--- start ---

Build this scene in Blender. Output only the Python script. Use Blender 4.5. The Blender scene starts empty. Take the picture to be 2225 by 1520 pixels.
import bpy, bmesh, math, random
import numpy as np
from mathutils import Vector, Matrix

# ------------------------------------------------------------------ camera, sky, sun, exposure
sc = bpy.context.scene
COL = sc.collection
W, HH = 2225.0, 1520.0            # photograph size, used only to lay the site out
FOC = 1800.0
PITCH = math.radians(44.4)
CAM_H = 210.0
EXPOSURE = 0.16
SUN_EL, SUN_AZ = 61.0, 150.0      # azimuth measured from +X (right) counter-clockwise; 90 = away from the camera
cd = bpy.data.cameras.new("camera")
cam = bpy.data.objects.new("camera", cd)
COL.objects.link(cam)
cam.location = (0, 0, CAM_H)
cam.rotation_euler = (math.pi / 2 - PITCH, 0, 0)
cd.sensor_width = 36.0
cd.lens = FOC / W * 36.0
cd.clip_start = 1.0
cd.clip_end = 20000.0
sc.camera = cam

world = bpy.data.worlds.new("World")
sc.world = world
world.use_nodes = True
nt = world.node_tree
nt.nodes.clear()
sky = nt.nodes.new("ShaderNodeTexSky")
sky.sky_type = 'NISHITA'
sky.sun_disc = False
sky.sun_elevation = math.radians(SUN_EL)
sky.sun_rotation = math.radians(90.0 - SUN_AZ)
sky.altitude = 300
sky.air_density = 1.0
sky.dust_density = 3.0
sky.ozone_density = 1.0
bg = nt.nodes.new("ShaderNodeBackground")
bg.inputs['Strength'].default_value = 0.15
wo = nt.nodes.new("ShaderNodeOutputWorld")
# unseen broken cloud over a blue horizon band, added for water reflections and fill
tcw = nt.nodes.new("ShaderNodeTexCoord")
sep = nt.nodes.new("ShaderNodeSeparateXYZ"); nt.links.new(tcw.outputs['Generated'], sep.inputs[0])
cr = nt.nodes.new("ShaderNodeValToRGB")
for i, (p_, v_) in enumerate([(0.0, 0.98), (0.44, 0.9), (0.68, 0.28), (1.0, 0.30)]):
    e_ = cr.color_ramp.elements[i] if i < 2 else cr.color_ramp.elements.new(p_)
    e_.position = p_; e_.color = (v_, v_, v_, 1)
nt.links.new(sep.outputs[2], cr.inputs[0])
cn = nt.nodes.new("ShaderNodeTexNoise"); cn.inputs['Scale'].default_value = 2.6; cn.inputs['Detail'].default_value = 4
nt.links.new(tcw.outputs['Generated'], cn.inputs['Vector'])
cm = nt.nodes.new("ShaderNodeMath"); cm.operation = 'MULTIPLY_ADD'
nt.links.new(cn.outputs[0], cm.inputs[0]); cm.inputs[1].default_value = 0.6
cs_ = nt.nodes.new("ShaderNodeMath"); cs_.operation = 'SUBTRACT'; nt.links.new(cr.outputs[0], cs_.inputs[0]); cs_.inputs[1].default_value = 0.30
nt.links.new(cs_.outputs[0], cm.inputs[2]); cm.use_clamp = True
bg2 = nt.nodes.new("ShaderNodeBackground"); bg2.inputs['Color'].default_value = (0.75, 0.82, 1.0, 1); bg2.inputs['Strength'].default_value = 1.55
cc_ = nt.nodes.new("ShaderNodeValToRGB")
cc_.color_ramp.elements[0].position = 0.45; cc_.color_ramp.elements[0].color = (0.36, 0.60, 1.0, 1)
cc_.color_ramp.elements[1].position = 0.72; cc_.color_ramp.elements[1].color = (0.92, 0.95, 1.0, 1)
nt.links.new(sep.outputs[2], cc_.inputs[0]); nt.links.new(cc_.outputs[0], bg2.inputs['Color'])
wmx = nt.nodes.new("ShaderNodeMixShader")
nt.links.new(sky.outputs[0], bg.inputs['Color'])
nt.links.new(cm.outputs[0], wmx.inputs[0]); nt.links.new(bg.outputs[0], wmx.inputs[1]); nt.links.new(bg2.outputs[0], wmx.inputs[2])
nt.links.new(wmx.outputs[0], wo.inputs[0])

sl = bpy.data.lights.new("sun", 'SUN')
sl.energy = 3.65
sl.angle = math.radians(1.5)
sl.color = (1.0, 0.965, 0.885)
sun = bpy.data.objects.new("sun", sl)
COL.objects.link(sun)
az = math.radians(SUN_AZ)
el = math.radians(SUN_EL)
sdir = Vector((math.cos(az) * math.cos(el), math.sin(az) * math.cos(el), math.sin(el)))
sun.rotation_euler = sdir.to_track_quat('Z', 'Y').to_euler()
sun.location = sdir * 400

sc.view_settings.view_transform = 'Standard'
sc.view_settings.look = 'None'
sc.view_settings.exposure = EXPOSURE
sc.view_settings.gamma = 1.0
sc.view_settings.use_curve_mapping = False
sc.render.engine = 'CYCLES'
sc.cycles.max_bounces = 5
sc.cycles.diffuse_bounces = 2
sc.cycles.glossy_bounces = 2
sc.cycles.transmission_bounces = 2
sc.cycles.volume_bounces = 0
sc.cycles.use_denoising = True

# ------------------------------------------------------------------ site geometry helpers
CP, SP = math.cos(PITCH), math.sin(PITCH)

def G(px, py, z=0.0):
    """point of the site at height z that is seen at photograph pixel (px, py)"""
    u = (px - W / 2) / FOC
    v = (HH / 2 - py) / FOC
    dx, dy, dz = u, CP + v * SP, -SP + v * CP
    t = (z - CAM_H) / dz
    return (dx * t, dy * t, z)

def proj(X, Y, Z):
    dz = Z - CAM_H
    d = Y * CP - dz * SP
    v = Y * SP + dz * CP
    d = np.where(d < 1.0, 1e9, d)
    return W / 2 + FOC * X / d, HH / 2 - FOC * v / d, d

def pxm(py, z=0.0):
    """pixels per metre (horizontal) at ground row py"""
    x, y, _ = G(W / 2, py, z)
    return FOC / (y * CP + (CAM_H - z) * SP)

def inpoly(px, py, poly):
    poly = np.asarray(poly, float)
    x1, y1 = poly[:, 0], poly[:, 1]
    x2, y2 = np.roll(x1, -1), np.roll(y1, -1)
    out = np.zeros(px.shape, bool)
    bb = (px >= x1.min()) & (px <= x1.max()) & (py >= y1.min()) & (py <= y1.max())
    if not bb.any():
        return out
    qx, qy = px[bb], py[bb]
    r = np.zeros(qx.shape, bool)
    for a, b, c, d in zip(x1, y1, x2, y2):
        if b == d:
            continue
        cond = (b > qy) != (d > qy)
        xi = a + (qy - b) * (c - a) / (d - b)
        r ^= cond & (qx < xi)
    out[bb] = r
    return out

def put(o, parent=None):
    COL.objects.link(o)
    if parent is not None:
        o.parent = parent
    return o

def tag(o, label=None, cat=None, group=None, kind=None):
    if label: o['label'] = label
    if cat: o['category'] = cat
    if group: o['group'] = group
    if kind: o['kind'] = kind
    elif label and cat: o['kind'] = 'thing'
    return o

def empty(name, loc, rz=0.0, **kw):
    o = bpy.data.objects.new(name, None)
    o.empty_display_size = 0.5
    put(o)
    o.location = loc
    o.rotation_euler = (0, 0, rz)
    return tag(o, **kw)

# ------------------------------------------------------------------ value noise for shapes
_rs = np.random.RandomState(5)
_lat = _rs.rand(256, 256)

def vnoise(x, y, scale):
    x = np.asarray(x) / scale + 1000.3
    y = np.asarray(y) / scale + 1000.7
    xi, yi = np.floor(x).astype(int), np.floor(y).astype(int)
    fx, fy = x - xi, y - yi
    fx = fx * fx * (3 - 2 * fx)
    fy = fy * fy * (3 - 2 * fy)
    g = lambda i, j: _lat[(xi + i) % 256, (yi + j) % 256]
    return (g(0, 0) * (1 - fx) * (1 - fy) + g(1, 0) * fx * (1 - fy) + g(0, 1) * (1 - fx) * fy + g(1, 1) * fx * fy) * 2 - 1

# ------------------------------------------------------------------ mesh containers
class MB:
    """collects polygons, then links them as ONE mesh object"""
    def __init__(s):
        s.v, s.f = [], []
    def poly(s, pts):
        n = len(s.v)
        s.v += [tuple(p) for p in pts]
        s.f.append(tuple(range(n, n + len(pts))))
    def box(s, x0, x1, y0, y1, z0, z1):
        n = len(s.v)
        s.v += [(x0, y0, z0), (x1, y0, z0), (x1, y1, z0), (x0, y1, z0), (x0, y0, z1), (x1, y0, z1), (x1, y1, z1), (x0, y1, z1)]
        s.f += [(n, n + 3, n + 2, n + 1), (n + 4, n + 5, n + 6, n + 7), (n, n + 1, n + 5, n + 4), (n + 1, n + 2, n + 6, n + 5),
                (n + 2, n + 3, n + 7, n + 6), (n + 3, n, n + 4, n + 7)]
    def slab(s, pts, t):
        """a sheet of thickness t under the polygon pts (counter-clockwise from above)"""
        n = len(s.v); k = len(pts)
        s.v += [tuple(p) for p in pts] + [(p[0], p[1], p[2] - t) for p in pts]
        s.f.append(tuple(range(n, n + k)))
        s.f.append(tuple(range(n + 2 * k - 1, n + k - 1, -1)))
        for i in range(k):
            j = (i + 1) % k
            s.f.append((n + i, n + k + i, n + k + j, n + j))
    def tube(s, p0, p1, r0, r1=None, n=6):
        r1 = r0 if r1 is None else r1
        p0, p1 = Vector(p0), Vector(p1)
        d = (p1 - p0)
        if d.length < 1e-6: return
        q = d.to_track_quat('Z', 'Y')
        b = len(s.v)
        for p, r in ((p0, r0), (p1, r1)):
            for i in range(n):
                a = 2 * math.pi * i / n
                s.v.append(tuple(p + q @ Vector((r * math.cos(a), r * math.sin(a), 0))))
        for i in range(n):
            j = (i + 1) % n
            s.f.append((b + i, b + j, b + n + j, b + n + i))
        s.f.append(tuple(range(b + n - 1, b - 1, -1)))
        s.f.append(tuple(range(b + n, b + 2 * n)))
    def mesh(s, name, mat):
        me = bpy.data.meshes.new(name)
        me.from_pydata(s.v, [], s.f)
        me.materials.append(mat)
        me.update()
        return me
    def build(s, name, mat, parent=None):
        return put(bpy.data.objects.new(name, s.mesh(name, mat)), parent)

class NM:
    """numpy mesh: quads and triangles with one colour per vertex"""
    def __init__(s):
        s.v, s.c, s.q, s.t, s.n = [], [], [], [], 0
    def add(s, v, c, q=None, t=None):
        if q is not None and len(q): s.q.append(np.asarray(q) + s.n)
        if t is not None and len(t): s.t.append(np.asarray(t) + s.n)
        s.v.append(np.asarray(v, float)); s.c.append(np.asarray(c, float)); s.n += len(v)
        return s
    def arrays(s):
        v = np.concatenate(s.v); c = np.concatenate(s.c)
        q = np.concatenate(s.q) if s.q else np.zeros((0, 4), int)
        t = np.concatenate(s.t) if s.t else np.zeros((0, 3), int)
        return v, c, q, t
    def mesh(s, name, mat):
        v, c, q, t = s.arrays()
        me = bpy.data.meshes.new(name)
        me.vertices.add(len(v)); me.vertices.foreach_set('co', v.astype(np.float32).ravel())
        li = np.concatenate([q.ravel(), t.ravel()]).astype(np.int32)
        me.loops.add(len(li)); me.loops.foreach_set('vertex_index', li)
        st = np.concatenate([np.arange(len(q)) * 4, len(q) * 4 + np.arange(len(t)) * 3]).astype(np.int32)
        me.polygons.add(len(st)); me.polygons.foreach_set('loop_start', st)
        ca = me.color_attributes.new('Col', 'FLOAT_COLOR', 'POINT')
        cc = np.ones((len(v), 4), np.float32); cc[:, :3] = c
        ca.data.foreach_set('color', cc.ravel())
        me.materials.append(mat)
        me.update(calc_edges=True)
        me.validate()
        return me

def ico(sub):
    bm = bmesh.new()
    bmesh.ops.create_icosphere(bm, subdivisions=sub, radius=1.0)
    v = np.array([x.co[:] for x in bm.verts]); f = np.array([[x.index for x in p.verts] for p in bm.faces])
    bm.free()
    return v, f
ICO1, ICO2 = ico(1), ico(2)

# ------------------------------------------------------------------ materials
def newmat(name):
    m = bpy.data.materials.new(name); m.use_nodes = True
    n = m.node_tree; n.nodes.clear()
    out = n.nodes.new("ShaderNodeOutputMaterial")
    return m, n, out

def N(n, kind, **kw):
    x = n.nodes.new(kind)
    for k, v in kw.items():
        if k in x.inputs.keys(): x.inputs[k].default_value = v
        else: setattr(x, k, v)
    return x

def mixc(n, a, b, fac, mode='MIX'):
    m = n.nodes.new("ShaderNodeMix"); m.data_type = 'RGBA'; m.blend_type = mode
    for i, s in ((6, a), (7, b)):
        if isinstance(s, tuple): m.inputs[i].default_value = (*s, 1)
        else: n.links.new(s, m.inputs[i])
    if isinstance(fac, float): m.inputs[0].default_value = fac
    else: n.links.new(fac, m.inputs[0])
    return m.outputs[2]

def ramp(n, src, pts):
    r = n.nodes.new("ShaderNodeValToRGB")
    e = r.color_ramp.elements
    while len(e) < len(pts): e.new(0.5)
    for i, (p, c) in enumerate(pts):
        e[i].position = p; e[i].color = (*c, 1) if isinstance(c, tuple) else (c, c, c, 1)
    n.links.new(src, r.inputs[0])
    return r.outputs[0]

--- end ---

Work to be completed =
Return exactly, please, the lines of the material from the first one down to and including the line where "from mathutils import Vector, Matrix" appears.

Task output =
Build this scene in Blender. Output only the Python script. Use Blender 4.5. The Blender scene starts empty. Take the picture to be 2225 by 1520 pixels.
import bpy, bmesh, math, random
import numpy as np
from mathutils import Vector, Matrix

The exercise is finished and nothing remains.